Monday, March 28, 2011

An African-American Organization for the 21st Century

It saddens me that a community discussion of self-described African-Americans is still - in the 21st century - looking to the government of the USA for our salvation.

Yes, we are no longer the largest minority group. Good! What did being number one in that category ever do for us?

Jews are 2% of the population; they have more influence on national and international policy than us.

Catholics are 22% of the population; they boast of how they "allowed" the President to speak at their most prestigious university. We have not a single prestigious university, much less one at which we would deny this - or any president - a platform.

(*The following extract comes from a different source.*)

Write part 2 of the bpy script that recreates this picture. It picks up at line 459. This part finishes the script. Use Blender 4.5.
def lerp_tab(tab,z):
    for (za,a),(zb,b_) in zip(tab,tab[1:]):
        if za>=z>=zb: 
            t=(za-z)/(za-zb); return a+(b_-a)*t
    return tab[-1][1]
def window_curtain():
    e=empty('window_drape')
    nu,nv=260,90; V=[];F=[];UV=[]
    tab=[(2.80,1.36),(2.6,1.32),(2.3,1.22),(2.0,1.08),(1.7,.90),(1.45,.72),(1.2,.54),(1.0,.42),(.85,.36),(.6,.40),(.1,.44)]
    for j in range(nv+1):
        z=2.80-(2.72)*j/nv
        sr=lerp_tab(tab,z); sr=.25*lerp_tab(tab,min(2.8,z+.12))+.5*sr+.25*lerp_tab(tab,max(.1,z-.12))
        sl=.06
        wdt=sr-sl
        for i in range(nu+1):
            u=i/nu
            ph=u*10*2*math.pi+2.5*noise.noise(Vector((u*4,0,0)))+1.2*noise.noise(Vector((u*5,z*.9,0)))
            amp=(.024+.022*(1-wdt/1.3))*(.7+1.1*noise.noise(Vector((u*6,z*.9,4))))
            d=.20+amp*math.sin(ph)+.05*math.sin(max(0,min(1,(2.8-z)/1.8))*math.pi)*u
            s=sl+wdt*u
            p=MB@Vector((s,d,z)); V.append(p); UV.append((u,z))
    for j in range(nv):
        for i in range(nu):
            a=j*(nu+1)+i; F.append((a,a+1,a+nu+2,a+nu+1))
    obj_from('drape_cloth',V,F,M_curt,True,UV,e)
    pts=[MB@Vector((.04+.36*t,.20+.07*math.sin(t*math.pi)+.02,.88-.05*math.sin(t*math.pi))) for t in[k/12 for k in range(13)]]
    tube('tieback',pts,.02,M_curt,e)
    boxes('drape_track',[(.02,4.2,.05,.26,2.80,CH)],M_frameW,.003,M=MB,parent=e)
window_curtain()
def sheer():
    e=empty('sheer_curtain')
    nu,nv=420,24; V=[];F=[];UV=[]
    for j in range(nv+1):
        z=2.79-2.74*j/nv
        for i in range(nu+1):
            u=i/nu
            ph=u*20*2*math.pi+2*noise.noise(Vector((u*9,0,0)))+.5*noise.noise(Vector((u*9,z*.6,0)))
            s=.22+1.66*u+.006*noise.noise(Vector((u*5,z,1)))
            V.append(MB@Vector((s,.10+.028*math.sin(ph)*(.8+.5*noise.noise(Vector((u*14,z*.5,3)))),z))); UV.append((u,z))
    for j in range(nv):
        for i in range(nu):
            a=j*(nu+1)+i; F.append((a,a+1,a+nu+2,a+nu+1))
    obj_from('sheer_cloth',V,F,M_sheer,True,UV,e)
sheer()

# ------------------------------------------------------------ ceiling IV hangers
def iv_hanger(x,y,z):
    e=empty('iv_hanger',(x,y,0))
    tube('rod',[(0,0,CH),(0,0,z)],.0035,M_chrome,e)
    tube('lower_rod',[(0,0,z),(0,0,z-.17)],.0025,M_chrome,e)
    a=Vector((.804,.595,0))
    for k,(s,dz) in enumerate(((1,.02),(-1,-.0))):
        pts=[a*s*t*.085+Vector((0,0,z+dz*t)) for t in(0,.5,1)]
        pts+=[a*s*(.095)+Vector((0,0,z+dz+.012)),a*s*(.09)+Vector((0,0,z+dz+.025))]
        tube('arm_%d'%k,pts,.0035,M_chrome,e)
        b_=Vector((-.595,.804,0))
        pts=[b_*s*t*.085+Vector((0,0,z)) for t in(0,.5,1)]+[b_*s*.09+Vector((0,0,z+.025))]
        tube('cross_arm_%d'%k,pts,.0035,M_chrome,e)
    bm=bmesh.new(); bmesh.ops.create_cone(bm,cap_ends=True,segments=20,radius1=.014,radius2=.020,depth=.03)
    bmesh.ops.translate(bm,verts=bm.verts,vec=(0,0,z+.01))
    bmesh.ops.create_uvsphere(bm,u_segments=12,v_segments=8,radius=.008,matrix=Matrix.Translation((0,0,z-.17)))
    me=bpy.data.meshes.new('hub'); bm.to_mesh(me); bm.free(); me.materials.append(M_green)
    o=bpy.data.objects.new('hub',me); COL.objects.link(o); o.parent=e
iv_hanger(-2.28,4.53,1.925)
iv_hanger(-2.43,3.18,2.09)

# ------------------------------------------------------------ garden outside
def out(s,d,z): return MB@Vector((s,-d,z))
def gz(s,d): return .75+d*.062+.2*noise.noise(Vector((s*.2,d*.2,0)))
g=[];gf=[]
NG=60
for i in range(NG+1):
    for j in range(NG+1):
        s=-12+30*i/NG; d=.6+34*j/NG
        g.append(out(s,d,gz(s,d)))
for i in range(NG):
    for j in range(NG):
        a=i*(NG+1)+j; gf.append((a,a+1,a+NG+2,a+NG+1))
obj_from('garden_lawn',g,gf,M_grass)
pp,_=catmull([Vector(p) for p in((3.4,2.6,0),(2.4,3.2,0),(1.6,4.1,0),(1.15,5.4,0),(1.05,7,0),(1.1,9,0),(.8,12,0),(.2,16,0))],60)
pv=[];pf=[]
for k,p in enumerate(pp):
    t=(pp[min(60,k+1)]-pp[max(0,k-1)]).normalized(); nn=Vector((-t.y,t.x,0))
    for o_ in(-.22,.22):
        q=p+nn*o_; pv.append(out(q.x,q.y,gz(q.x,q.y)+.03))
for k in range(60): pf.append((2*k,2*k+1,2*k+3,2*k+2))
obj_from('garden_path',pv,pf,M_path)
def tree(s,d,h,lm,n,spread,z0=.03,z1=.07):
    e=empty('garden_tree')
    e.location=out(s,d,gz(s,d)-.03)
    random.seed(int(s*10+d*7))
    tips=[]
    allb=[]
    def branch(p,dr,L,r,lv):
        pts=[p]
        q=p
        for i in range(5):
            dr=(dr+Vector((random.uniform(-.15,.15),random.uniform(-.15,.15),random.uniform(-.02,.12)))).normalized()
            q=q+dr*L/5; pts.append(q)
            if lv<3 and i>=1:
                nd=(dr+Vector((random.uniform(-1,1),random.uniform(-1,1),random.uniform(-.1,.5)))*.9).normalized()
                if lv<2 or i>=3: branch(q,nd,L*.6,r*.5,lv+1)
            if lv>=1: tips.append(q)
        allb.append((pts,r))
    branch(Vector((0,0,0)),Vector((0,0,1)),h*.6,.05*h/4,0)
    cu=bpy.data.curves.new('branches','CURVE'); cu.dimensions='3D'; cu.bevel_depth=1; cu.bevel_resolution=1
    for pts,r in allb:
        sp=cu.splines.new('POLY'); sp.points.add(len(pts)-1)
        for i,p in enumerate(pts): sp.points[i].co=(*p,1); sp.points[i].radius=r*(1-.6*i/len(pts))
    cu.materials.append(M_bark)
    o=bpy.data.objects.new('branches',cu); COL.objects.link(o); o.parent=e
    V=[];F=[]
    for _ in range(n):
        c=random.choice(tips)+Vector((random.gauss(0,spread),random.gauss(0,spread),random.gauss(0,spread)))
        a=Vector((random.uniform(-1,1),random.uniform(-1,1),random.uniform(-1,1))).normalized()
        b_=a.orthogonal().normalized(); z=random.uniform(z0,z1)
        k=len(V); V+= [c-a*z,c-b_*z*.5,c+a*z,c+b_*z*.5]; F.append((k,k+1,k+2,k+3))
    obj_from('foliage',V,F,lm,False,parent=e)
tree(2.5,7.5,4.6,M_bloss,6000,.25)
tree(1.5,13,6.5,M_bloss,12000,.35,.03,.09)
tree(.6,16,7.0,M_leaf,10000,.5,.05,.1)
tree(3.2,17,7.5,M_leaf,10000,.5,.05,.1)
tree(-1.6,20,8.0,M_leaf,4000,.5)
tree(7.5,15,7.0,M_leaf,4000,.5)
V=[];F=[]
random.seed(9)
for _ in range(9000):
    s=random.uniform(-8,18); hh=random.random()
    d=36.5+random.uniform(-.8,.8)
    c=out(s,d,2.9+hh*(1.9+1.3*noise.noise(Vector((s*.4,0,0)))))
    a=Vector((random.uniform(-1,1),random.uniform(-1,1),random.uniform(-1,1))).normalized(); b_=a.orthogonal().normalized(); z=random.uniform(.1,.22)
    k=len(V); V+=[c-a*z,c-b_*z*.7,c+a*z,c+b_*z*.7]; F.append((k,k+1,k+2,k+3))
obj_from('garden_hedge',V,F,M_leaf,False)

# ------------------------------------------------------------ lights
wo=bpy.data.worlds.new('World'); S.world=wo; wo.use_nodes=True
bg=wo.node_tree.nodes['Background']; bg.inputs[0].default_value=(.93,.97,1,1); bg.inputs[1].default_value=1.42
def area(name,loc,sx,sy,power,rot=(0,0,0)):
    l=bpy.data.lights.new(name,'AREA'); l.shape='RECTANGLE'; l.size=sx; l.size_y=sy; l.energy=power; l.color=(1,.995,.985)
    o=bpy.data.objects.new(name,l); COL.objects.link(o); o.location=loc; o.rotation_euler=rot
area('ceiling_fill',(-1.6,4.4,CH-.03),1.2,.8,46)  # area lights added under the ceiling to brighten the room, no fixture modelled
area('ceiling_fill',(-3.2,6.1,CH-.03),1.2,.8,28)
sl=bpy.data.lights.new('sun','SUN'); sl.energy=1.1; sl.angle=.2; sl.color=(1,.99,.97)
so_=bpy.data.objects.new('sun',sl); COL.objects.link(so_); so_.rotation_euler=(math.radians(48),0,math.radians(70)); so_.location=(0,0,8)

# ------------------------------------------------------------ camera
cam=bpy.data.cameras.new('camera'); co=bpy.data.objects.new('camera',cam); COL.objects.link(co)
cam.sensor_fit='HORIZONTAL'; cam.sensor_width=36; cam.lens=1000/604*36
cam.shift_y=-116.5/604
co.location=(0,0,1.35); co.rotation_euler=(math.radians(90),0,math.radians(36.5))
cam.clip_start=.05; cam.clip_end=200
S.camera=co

What do those groups - and every other demographic above us on the social ladder - have that we do not?

Organization.

We are a disorganized, quarrelsome lot. When the first Catholic was elected to the Presidency, it signaled the arrival of Catholics in America and the end of the days when anyone would even think of posting a job with "no Italian need apply" in the text.

When the first African-American was elected President, it is hard to say if the first critiques of his performance came from outside our group or inside. Sure, the Tea Party was there from Day One - but you know that we were too, whining and moaning about this, that or the other.

Meanwhile, where is the work on what we truly need to thrive in this misbegotten land: the organizational development? We are nigh on 100-years after Garvey laid out the template of the UNIA; nearly 500-years since the first African was tossed off of Columbus ship in chains: where is the organization that pervades every aspect of African-American life? One that is present in every community (where are our African Community Centers?) and rolled up to a national level - with which we can present our demands at a peer level to the President and not in our traditional role: as a supplicant?

We have more African-Americans than in any single union and more than in every union combined; and yet it was unions who received carve-outs in the reforms made to healthcare - while African-Americans were left to ride along and collect what benefits we could, with nothing specifically set aside for our interests.

We are ignored because we are unorganized.

We are powerless because we are unorganized.